Wednesday, March 07, 2007

Politicizing Crime: The WSJ and the Politics of Libby

First, let's flashback to October of 2005. A brash young intrepid journalist named Robert Novak penned an op-ed called Criminalizing Politics.
In today's polarized climate, both parties have contributed to the criminalization of politics. But Democrats, losers in both elections and the world of ideas, have turned to using the criminal process over the last two decades. That means depicting DeLay not as a mere reactionary politician but the cause of national corruption. This resolve was furthered by the reckless DA in Texas and a retreat by House Republicans.
And now today in the WSJ:
The word "guilty" had barely crossed the airwaves yesterday in the perjury case of Scooter Libby before critics were calling it proof that President Bush "lied us into war" and demanding that Dick Cheney be strung up next. Maybe now Mr. Bush will realize that this case was always a political fight over Iraq and do the right thing by pardoning Mr. Libby.

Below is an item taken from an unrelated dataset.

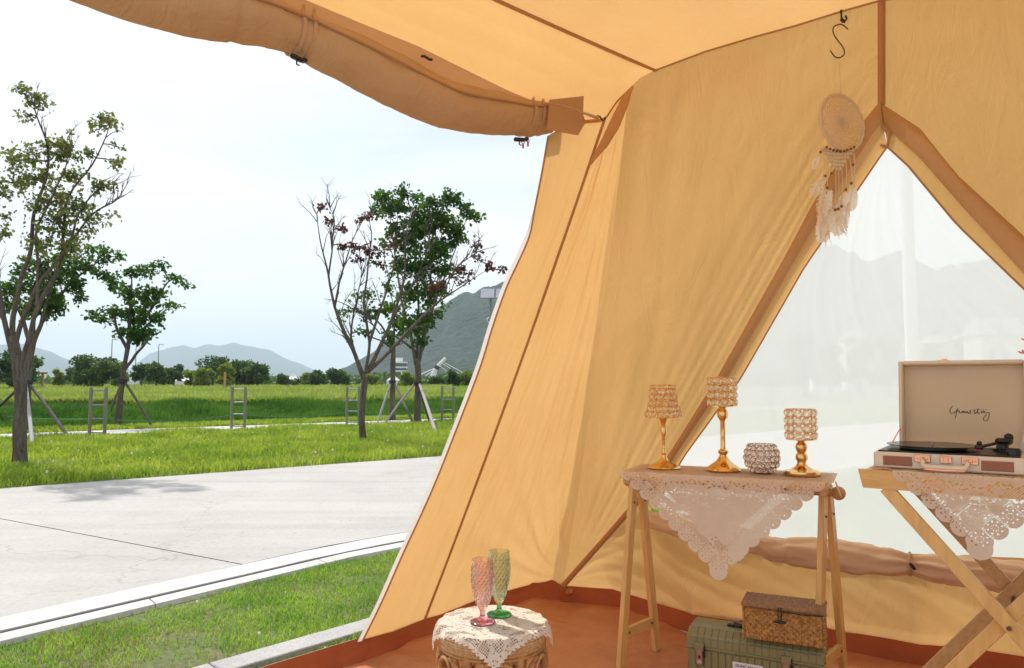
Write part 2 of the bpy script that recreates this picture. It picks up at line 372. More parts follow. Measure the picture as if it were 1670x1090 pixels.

The conviction is certainly a travesty of justice, though that is not the jury's fault. The 11 men and women were faced with confusing evidence of conflicting memories in a case that never should have been brought. In the end, they were persuaded more by prosecutor Patrick Fitzgerald's story line that Mr. Libby, a former aide to Mr. Cheney, had lied to a grand jury about what he knew when about the status of CIA official Valerie Plame, the wife of Bush critic Joseph Wilson.

In hindsight, the defense seems to have blundered by portraying Mr. Libby as the "fall guy" for others in the White House. That didn't do enough to rebut Mr. Fitzgerald's theory of the case, and so the jury seems to have decided that Mr. Libby must have been lying to protect something. The defense might have been better off taking on Mr. Fitzgerald for criminalizing political differences.
DeLay and Libby broke the law. They were charged within the law. And now one has been convicted by the legal system. So what could these conservative commentators mean by "criminalizing politics"?

It's quite true that DeLay and Libby's crimes were done for political gain. So clearly these were political acts. But they were also criminal acts. Libby wasn't prosecuted for his politics, but for obstructing justice. DeLay wasn't indicted for his politics, but for violating Texas election law. It's tempting to cynically dismiss these conservative arguments about 'criminalizing politics' as empty rhetoric - offering an empty offense as a futile defense. But I think the only sense that can be made of this is the assumption by some conservatives that anything done in the name of politics is okay, allowed, protected, because it is political in nature.

Novak, in his op-ed, made something of a play towards acknowledging this. " DeLay, praised and condemned as the epitome of hardness in politics..." Novak is bringing DeLay's criminal activity into the political by characterizing it as "hardness in politics". Novak is assuming a tacit acceptance of all activity of any nature as political hardball so long as its for political gain.

The WSJ goes at from another angle, assessing the political motives of the prosecution of Libby from the political conclusions that others have made about it. But in both cases the underlying idea remains: the political nature of the crimes erases the criminal nature of the politics, or at least renders it unimportant.

This matters because it's a fundamental assault on the rule of law. If we cannot prosecute crimes when they have political implications, what we've done is render the law subservient to the politicians that use it. What we've done is politicize crime.